Using a tentative and measured approach, I endeavored to show that such conclusions could, as a minimum, be challenged by evidence, that the abandoning of the earth was most likely – almost certainly – unnecessary, and that negative impacts of fossil fuel use on society must be weighed against benefits.

My talk began with the following.

  1. Fossil fuels have contributed significantly to making our naturally unlivable planet unnaturally safe for billions of people.

  2. For still billions of other people, energy poverty has been a lifelong barrier to prosperity.

  3. Prominent alternative sources of energy – solar and wind – are wholly unsuitable replacements to fossil fuels for powering a modern civilization.

  4. C02 emissions from fossil fuels have contributed to, and will continue to contribute, a slow rise in average global atmospheric temperature. Climatic impacts of this temperature rise will not metastasize into a crisis.

In support of these claims, I offered what I thought to be several anodyne observations. Energy is important to society; still today 80% of our energy comes from fossil fuels; different forms of energy have different energy densities, and this is important; compared to earlier years, carbon dioxide emissions continue to be significant. And the science of climate change is replete with uncertainty about the degree that atmospheric carbon dioxide is impacting climate and weather.

In response to my talk, our department chair received a letter drafted and signed by 21 graduate students (about 1/3 of those in the department) - not all who attended my presentation. The letter was eventually disseminated to all faculty and graduate students. In their words, here is a portion of what they had to say.

“This letter was written in response to the talk entitled ‘Coal, the Climate, and a Crisis’ given in BIOL6000 on March 2, 2023. We, the individuals who have signed this letter, feel that this talk was inappropriate for a scientific seminar series and that the content of this talk undermines critical action needed to combat climate change,…..”

“Up until this point, BIOL6000 has been advertised as a scientific seminar series intended to give students the opportunity to listen to presentations and engage in discussions that involve science-based reasoning. Accordingly, the talk given on March 2nd conflicted with these objectives, as it ignored the vast majority of scientific research and expertise in the field while highlighting previously debunked conjecture.”

“…..this talk included multiple inaccurate claims regarding climate change, and given that climate change is one of the most significant crises facing our generation, we believe it is essential to equip the Department (including students, faculty, and staff) with the knowledge and skills to combat climate misinformation. Since the body of literature on climate change is so expansive and the mechanisms are quite complex,….”

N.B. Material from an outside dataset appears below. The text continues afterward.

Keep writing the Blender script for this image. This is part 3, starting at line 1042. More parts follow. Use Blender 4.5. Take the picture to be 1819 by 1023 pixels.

“We believe that providing a platform for climate misinformation, especially in an academic setting, is harmful in multiple ways.”

That these students challenged any of my comments on the climate change science is fine and welcomed; this is what should be happening at a university. I do object, however, to their tacit claim that anything less than perfect understanding renders my talk ‘inappropriate for a scientific seminar’’ (if that is where the bar is set, no science talk would ever be given because all claims to knowledge are provisional!), that they confidently judge my ‘information’ as misinformation as measured – I am assuming – against their registry of the correct ‘information’, and that I have undermined the ambiguous ‘critical action needed to combat climate change.’

A further interesting observation is the heavy focus the student letter gave to climate change. I mostly spoke about energy, the different types, and how it is useful, commenting only briefly on climate change and in doing so willingly conceded that change is happening with our climatic system.

The students’ letter confirms to me that any level of support for fossil fuels is anathema to these individuals, and that eschewing energy of that type is less about objective reasoning and more about supporting a popular social movement.

As previously mentioned, I have taught students who, purportedly, think the earth will soon be unlivable. But before we abandon the earth – a difficult and serious action – or conclude we are in a crisis, it seems reasonable that the impacts of climate change should be rigorously assessed, in part, by giving many people an opportunity to speak on the topic. Only then will we have best judged a path forward.

I have not been asked to give a talk this year in BIOL6000.